The exercise
Identify each line holding the string "that" and copy it.
..........
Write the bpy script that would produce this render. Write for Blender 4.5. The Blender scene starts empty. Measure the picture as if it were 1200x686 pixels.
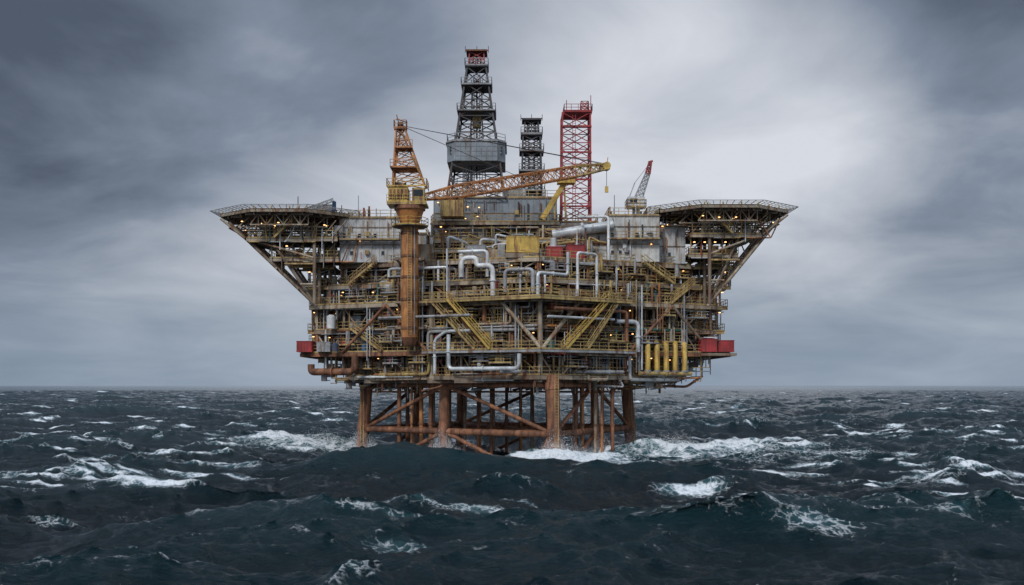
import bpy, math, random
import numpy as np
from mathutils import Vector, Matrix
R = random.Random(11)
scene = bpy.context.scene
scene.view_settings.view_transform = 'Standard'
scene.view_settings.look = 'None'
scene.view_settings.exposure = 0

# ------------------------------------------------------------ materials
def nt(name):
    m = bpy.data.materials.new(name); m.use_nodes = True
    t = m.node_tree; t.nodes.clear(); return m, t
def paint(name, col, rust=0.35, rough=0.55, metal=0.0, rustcol=(0.13,0.05,0.02), dirt=0.6, panel=False):
    m, t = nt(name); N = t.nodes; L = t.links
    out = N.new('ShaderNodeOutputMaterial'); b = N.new('ShaderNodeBsdfPrincipled')
    L.new(b.outputs[0], out.inputs[0])
    tc = N.new('ShaderNodeTexCoord')
    mp = N.new('ShaderNodeMapping'); mp.inputs['Scale'].default_value = (1.3,1.3,0.22)
    L.new(tc.outputs['Object'], mp.inputs[0])
    n1 = N.new('ShaderNodeTexNoise'); n1.inputs['Scale'].default_value = 1.0; n1.inputs['Detail'].default_value = 8; n1.inputs['Roughness'].default_value=0.65
    L.new(mp.outputs[0], n1.inputs[0])
    mr = N.new('ShaderNodeMapRange'); mr.interpolation_type='SMOOTHSTEP'
    mr.inputs['From Min'].default_value = 0.66-rust*0.4; mr.inputs['From Max'].default_value = 0.78-rust*0.3
    L.new(n1.outputs[0], mr.inputs[0])
    n2 = N.new('ShaderNodeTexNoise'); n2.inputs['Scale'].default_value = 0.45; n2.inputs['Detail'].default_value = 8; n2.inputs['Roughness'].default_value=.65
    L.new(tc.outputs['Object'], n2.inputs[0])
    dr = N.new('ShaderNodeMapRange'); dr.inputs['From Min'].default_value=0.3; dr.inputs['From Max'].default_value=0.7
    dr.inputs['To Min'].default_value=1-dirt; dr.inputs['To Max'].default_value=1.25
    L.new(n2.outputs[0], dr.inputs[0])
    mul = N.new('ShaderNodeVectorMath'); mul.operation='SCALE'; mul.inputs[0].default_value = col
    L.new(dr.outputs[0], mul.inputs['Scale'])
    mix = N.new('ShaderNodeMix'); mix.data_type='RGBA'
    L.new(mr.outputs[0], mix.inputs[0]); L.new(mul.outputs[0], mix.inputs[6]); mix.inputs[7].default_value=(*rustcol,1)
    L.new(mix.outputs[2], b.inputs['Base Color'])
    rr = N.new('ShaderNodeMapRange'); rr.inputs['To Min'].default_value=rough-0.15; rr.inputs['To Max'].default_value=min(1,rough+0.25)
    L.new(n1.outputs[0], rr.inputs[0]); L.new(rr.outputs[0], b.inputs['Roughness'])
    b.inputs['Metallic'].default_value = metal
    return m
M = dict(
 rust = paint('rusted_steel',(0.36,0.155,0.075),0.58,0.65,rustcol=(0.10,0.045,0.027),dirt=.7),
 orange = paint('weathered_orange_paint',(0.60,0.25,0.08),0.45,0.5,rustcol=(0.22,0.085,0.04)),
 ochre = paint('weathered_yellow_paint',(0.55,0.39,0.14),0.5,0.5,rustcol=(0.21,0.105,0.05)),
 yellow = paint('yellow_paint',(0.68,0.45,0.10),0.4,0.45,rustcol=(0.28,0.14,0.05)),
 struct = paint('brown_structural_steel',(0.29,0.225,0.16),0.52,0.55,rustcol=(.16,.08,.045)),
 tan = paint('tan_structural_steel',(0.48,0.40,0.29),0.5,0.5,rustcol=(.24,.12,.06)),
 steel = paint('grey_steel',(0.38,0.385,0.385),0.4,0.4,rustcol=(.18,.105,.07)),
 darks = paint('dark_steel',(0.06,0.06,0.064),0.4,0.55),
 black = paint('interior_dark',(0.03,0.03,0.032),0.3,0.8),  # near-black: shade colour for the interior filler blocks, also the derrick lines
 galv = paint('galvanised_pipe',(0.68,0.70,0.70),0.25,0.3,metal=0.15,rustcol=(.29,.19,.13)),
 panel = paint('grey_cladding',(0.58,0.585,0.58),0.42,0.5,rustcol=(0.36,0.28,0.21),dirt=0.4),
 cream = paint('cream_cladding',(0.64,0.63,0.59),0.42,0.5,rustcol=(0.38,0.29,0.21),dirt=0.4),
 slate = paint('slate_cladding',(0.25,0.28,0.305),0.22,0.45,rustcol=(0.15,0.135,0.12),dirt=0.35),
 red = paint('red_paint',(0.44,0.045,0.045),0.35,0.45,rustcol=(0.16,0.04,0.035)),
 green = paint('green_paint',(0.06,0.17,0.14),0.3,0.5),
 blue = paint('blue_paint',(0.06,0.14,0.26),0.3,0.5),
 white = paint('white_paint',(0.80,0.80,0.78),0.22,0.35,rustcol=(0.38,0.27,0.19)),
 deck = paint('deck_plate',(0.14,0.13,0.12),0.5,0.75),
)
m,t = nt('window_glass'); o=t.nodes.new('ShaderNodeOutputMaterial'); b=t.nodes.new('ShaderNodeBsdfPrincipled'); t.links.new(b.outputs[0],o.inputs[0])
b.inputs['Base Color'].default_value=(0.02,0.025,0.03,1); b.inputs['Roughness'].default_value=0.08; M['glass']=m
m,t = nt('sodium_lamp'); o=t.nodes.new('ShaderNodeOutputMaterial'); b=t.nodes.new('ShaderNodeEmission'); t.links.new(b.outputs[0],o.inputs[0])
b.inputs[0].default_value=(1.0,0.52,0.20,1); b.inputs[1].default_value=3.5; M['lamp']=m

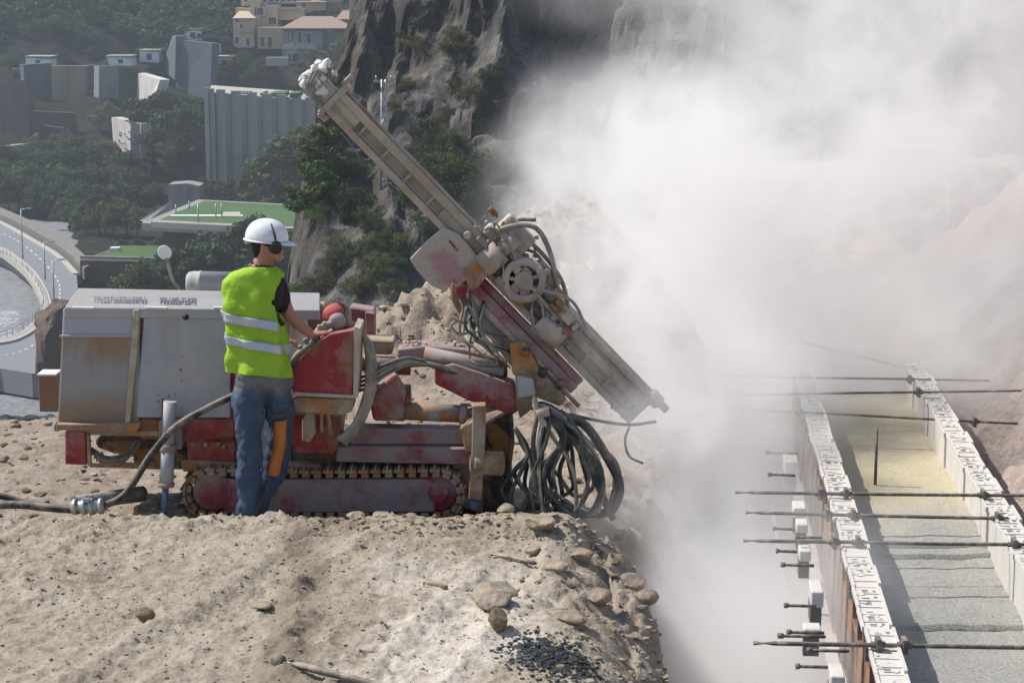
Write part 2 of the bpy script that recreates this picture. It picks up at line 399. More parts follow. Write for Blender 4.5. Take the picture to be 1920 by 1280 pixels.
# rocky ridge and cliff to the right
def cliff_prof(Y): return np.interp(Y, [95, 125, 140, 160, 167, 175, 185, 200, 240], [-24, -16.6, -12.4, -10.0, -5.5, 2.5, 14, 34, 60])
def cliff_left(Y):   # left boundary of the outcrop (u -> x)
    u = np.interp(Y, [95, 125, 140, 160, 168, 178, 200], [585, 592, 598, 615, 645, 705, 790])
    return (u-960)/FPX*Y
def cliff_z(x, Y):
    z = cliff_prof(Y); d = cliff_left(Y)-np.asarray(x)
    return z-np.where(d > 0, 1.2*d+.9*d*d, 0)
na, nb = 330, 240
tt = np.linspace(0, 1, nb)[:, None]; Yb = np.interp(tt, [0, .10, .28, .85, 1.0], [95, 125, 158, 192, 240])
aa = np.linspace(0, 1, na)[None, :]
XX = cliff_left(Yb)-9+aa**1.3*(120+0*Yb); YY = Yb+0*aa
ZZ = cliff_z(XX, YY)
fold = ridge(XX*.055, ZZ*.018, YY*.01, 4, 21); crag = fbm(XX*.15, ZZ*.055, YY*.05, 4, 22, .45); ff = fbm(XX*.5, ZZ*.25, YY*.3, 3, 9, .45)
steep = sst(150, 168, YY)
big = ridge(XX*.09, ZZ*.12, YY*.05, 3, 44)
fold2 = ridge(XX*.13, ZZ*.03, YY*.02, 3, 77)
YY2 = YY-(fold*5.0*steep)-fold2*3.4*steep-crag*(1.8+1.8*steep)-ff*.8-ridge(XX*.34, ZZ*.06, YY*.02, 3, 78)*1.1*steep
ZZ2 = ZZ+(1-steep)*(big*2.2+crag*1.9)+ff*.6
XX2 = XX+crag*1.0
OBJ_C = grid_mesh('rocky_ridge', XX2, YY2, ZZ2, M['cliff'], smooth=False)

# water, road
mb = MB(); mb.add([(-400, 150, -47.3), (60, 150, -47.3), (60, 470, -47.3), (-400, 470, -47.3)], [(0,1,2,3)])
tag(mb.build('sea_water', M['water']), kind='structure')
def flat(name, uv, z, mat, depth=3.0, kind='structure'):
    pts = [G(u, v, z) for u, v in uv]; m = MB(); m.prism(pts, (0, 0, -depth)); o = m.build(name, mat); 
    if kind: o['kind'] = kind
    return o
outer = [(-90,374),(0,412),(50,438),(110,474),(143,508),(146,540),(128,572),(116,600),(116,700)]
inner = [(116,703),(60,700),(0,690),(-90,688),(-90,652),(0,645),(40,632),(70,610),(92,585),(92,560),(82,535),(60,505),(28,480),(0,465),(-90,436)]
flat('seaside_road', outer+inner, -44, M['asphalt'])
# pavement along the sea side and kerb along the hill side
def strip(name, line, w, z, mat, depth):
    m = MB(); pts = [G(u, v, z) for u, v in line]; pts = spline(pts, 5)
    for i in range(len(pts)-1):
        a, b = pts[i], pts[i+1]; n0 = Vector((0,0,1)).cross((pts[min(i+1,len(pts)-1)]-pts[max(i-1,0)]).normalized())*w; n1 = Vector((0,0,1)).cross((pts[min(i+2,len(pts)-1)]-a).normalized())*w
        m.hexa([a-n0-Vector((0,0,depth)), b-n1-Vector((0,0,depth)), b+n1-Vector((0,0,depth)), a+n0-Vector((0,0,depth))], [a-n0, b-n1, b+n1, a+n0])
    o = m.build(name, mat); o['kind'] = 'structure'; return o
strip('seaside_pavement', [(-90,645),(0,640),(38,628),(66,608),(84,585),(86,562),(76,537),(56,507),(24,480),(0,466),(-90,432)], .75, -43.7, M['kerb'], 1.2)
strip('roadside_kerb', [(-90,378),(0,416),(50,443),(108,478),(142,512)], .5, -43.8, M['kerb'], 1.0)
m = MB(); top = spline([G(u, v, -43.0)+Vector((.5,2,0)) for u, v in [(-90,372),(0,408),(56,436),(112,472),(147,506)]], 5)
for i in range(len(top)-1):
    a, b = top[i], top[i+1]; d = Vector((.8, 3, .5)); z = Vector((0,0,-2.0))
    m.hexa([a+z, b+z, b+z+d, a+z+d], [a, b, b+d, a+d])
tag(m.build('roadside_embankment', plain('grey_brown_bank', (.17,.155,.135), .95, nscale=.5, var=.35)), kind='structure')
# dashed centre line, edge line and railing of the seaside road
cl_ = spline([G(u, v, -43.99) for u, v in [(-90,404),(0,436),(40,456),(78,488),(108,525),(112,560),(104,590),(84,628),(40,658),(-20,668),(-90,670)]], 9)
m = MB()
for i in range(0, len(cl_)-1, 2):
    a, b = cl_[i], cl_[i].lerp(cl_[i+1], .8); n_ = Vector((0,0,1)).cross((b-a).normalized())*.09; e = Vector((0,0,.012)); m.prism([a-n_+e, b-n_+e, b+n_+e, a+n_+e], (0,0,-.01))
tag(m.build('road_marking', M['white']), kind='structure')
rl_ = spline([G(u, v, -43.7) for u, v in [(-60,637),(0,636),(34,624),(61,604),(79,583),(81,562),(72,538),(52,510),(20,483),(-4,470),(-60,442)]], 6)
r_ = root('railing', rl_[0], 'thin pale railing along the sea side of the curved road', 'railing')
m = MB(); m.tube([p+Vector((0,0,1.05)) for p in rl_], .05, 6, smooth=False); m.build('handrail', M['galv'], r_)
m = MB(); m.tube([p+Vector((0,0,.55)) for p in rl_], .035, 6, smooth=False); m.build('mid_rail', M['galv'], r_)
for p in rl_[::2]:
    m = MB(); m.cyl(p, p+Vector((0,0,1.05)), .05, .05, 6); m.build('post', M['galv'], r_)
for k, (u, v, h) in enumerate([(43,485,92),(85,523,68),(102,580,92)]):
    b = G(u, v, -43.7); r_ = root('street_lamp', b, ['tall grey street lamp where the seaside road leaves the picture, tallest of three', 'slim grey street lamp halfway round the bend of the seaside road', 'grey street lamp closest to the dark rock, at the tightest part of the road bend'][k], 'street lamp', 'street lamps along the seaside road')
    H = h/FPX*b.y*1.02
    m = MB(); m.cyl(b, b+Vector((0,0,H)), .14, .08, 8); m.build('pole', M['galv'], r_)
    m = MB(); m.cyl(b+Vector((0,0,H)), b+Vector((1.3,0,H+.15)), .05, .05, 6); m.box(b+Vector((1.0,-.15,H+.05)), b+Vector((1.8,.15,H+.25))); m.build('lamp_head', M['galv'], r_)
# dark rock beside the bend
m = MB()
V, F = ico(4); c = P(113, 622, 238)
q = V*np.array([2.9, 5, 4.0])*(1+.22*fbm(V[:,0]*2, V[:,1]*2, V[:,2]*2, 4, 5))[:, None]
q[:, 2] = np.where(q[:, 2] < 0, q[:, 2]*2.6, q[:, 2])
m.add(q+np.array(c[:]), F); o = m.build('rock_outcrop', M['wall_brown'], loc=c); tag(o, 'dark brown rock face beside the bend of the seaside road', 'rock')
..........
Solved problem
Write the bpy script that would produce this render. Write for Blender 4.5. The Blender scene starts empty. Measure the picture as if it were 1200x686 pixels.
Write part 2 of the bpy script that recreates this picture. It picks up at line 399. More parts follow. Write for Blender 4.5. Take the picture to be 1920 by 1280 pixels.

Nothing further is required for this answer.